Secretary of State Rex Tillerson speaks to employees on Wednesday.

Secretary of State Rex Tillerson speaks to employees on Wednesday. Jacquelyn Martin/AP

Tillerson Praises State Dept.'s Work Product, Promises Career Satisfaction

"We don’t intend to leave anybody out," he says as listening exercise continues.

In his first detailed speech to State Department employees, Secretary of State Rex Tillerson on Wednesday said the agency’s written geo-political analyses were highly valued by the White House and invited staff to consider his efforts to modernize the department a voyage on a ship “we’re all on.”

Tillerson made no mention of March’s budget document that called for a 28 percent spending cut at State and the U.S. Agency for International Development. Nor did he address the 200 or so unfilled appointee vacancies at the department’s senior levels, though he praised the work of acting deputies and undersecretaries, particularly Deputy Secretary Tom Shannon.

“The National Security Council really values the work that we provide in the interagency process,” Tillerson said, encouraging employees who send him memos to continue. “And I would share with you I hear that from them all the time, that the stuff that comes over from the State Department, we’ve done our homework….It’s useful, we can use it, and that’s not always the case from all of the other agencies.”

The reason State needs to change for the 21st century, the secretary said, is that the world has gotten “more complicated” since the bi-polar Cold War and because it needs to translate President Trump’s “America First” theme into a foreign policy that pursues “national security and economic prosperity, and that doesn’t mean it comes at the expense of others.”

After reviewing changes in engagement toward such countries as North Korea, China and Russia, Tillerson discussed his ongoing “listening exercise” to garner employee ideas for reorganization, noting that besides an online employee survey, 300 individuals are being invited for face-to-face interviews on proposed changes. What “I’m inviting all of you to do is to approach this effort that we’re going to undertake with no constraints to your thinking,” he said. “Most people like to start with the boxes and then try to design it,” Tillerson said. “I do it the other way around. How do we get the work done? We’ll then put the organizational structure in place to support that.”

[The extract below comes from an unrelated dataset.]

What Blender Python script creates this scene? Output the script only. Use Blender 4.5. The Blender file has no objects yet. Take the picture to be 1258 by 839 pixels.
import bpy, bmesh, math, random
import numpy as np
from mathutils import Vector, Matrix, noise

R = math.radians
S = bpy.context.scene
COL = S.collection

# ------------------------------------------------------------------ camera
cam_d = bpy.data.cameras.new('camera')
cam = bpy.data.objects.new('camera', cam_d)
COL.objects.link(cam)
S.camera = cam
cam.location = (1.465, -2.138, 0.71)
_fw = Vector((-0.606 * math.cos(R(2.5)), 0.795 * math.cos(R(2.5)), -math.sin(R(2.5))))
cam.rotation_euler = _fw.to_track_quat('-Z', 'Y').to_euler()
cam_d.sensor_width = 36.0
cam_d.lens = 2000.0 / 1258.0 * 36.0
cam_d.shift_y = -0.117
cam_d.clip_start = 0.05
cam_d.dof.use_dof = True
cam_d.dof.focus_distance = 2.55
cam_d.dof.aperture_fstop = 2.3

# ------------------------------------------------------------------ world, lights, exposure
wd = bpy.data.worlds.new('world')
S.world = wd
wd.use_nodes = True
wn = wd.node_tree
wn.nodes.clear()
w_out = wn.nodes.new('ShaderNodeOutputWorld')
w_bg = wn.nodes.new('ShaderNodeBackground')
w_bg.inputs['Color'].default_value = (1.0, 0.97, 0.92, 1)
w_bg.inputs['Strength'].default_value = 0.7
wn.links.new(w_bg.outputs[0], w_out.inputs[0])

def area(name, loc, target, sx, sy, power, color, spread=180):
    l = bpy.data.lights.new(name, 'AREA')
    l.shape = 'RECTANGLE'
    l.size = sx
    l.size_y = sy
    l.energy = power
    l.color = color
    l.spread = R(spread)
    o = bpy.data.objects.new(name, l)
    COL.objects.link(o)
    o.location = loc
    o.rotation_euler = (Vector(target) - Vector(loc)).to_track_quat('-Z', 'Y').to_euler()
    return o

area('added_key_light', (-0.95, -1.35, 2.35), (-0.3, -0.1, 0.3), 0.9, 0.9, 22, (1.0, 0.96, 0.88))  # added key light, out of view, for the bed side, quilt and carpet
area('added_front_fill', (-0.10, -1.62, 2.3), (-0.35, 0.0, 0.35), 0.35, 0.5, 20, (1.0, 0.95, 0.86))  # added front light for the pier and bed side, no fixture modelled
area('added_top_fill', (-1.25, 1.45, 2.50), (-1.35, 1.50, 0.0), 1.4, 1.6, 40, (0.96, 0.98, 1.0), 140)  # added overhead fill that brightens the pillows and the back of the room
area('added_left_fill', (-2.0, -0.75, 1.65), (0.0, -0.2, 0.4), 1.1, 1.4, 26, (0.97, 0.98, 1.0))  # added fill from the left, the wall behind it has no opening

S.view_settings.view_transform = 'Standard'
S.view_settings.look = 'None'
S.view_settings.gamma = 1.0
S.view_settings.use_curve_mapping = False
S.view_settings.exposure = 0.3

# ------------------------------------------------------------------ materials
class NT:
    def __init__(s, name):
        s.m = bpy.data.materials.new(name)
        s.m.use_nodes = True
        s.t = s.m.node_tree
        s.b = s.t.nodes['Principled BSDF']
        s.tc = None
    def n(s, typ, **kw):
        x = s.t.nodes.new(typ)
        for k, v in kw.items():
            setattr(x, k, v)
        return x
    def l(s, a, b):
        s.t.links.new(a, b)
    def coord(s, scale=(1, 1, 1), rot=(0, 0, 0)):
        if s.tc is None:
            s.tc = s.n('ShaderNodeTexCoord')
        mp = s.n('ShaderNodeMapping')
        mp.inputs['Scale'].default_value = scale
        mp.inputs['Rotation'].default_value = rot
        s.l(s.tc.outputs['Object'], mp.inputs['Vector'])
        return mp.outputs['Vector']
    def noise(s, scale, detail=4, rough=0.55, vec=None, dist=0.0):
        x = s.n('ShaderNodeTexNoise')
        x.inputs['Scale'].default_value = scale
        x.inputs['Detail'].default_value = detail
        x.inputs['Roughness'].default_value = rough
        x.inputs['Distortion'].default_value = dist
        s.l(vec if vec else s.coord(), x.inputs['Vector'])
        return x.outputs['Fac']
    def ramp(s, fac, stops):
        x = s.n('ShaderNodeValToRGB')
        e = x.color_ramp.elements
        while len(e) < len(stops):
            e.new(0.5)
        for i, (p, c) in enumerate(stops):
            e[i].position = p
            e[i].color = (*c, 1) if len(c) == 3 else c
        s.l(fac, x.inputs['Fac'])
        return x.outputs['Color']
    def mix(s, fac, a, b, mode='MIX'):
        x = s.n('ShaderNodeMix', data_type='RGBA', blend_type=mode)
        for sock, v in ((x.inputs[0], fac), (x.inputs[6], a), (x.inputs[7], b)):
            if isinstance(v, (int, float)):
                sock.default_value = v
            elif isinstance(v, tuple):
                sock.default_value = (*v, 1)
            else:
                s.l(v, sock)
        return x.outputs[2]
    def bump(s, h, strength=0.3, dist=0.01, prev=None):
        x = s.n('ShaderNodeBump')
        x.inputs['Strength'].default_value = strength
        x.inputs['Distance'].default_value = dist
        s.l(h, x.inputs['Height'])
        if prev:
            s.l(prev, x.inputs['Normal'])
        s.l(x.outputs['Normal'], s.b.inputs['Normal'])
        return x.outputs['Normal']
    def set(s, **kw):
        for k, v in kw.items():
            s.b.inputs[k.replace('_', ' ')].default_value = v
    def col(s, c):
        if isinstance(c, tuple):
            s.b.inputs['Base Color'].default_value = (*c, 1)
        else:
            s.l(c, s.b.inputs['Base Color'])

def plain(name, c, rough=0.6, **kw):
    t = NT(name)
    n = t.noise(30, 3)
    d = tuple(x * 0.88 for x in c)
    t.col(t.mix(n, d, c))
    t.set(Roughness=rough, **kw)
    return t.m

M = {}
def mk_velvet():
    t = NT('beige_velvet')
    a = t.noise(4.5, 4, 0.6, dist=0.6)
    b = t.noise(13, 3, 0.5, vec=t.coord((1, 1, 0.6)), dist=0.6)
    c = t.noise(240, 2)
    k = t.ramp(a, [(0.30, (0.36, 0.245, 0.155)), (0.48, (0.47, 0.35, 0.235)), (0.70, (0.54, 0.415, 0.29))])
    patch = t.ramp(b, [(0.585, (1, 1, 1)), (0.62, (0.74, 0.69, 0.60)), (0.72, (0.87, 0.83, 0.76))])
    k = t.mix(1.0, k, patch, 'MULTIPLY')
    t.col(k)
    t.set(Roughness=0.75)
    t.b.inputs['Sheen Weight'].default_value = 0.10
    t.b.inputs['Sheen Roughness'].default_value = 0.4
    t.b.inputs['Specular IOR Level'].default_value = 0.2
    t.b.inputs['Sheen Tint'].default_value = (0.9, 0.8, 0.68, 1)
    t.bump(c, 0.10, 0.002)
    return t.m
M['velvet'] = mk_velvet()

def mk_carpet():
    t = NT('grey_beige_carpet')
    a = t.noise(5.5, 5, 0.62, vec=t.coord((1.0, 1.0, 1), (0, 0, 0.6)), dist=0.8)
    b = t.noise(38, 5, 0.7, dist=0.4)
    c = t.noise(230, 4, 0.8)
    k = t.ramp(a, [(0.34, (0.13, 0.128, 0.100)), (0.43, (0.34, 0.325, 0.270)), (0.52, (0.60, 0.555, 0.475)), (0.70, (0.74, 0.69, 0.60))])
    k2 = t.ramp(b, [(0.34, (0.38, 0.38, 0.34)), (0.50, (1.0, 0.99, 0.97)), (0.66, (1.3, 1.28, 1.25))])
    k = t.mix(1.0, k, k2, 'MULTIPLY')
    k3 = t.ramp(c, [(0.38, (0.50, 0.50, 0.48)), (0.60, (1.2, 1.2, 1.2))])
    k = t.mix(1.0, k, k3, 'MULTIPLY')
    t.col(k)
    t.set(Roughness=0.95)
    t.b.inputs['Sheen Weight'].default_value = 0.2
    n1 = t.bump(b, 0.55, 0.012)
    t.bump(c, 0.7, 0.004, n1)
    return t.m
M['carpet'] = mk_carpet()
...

Tillerson acknowledged that “change like this is really stressful for a lot of people. There’s nothing easy about it, and I don’t want to diminish in any way the challenges I know this presents for individuals, it presents to families, it presents to organizations.”

But when the process is complete, he promised the employees, “You’re going to have a much more satisfying, fulfilling career, because you’re going to feel better about what you’re doing because of the impact of what you are doing.”

He then likened the reorganization to a voyage on a ship—“I’m not going to call it a cruise; it’s not – may not be that much fun,” he said. “But we’re all on this ship, on this voyage together. … We don’t intend to leave anybody out.”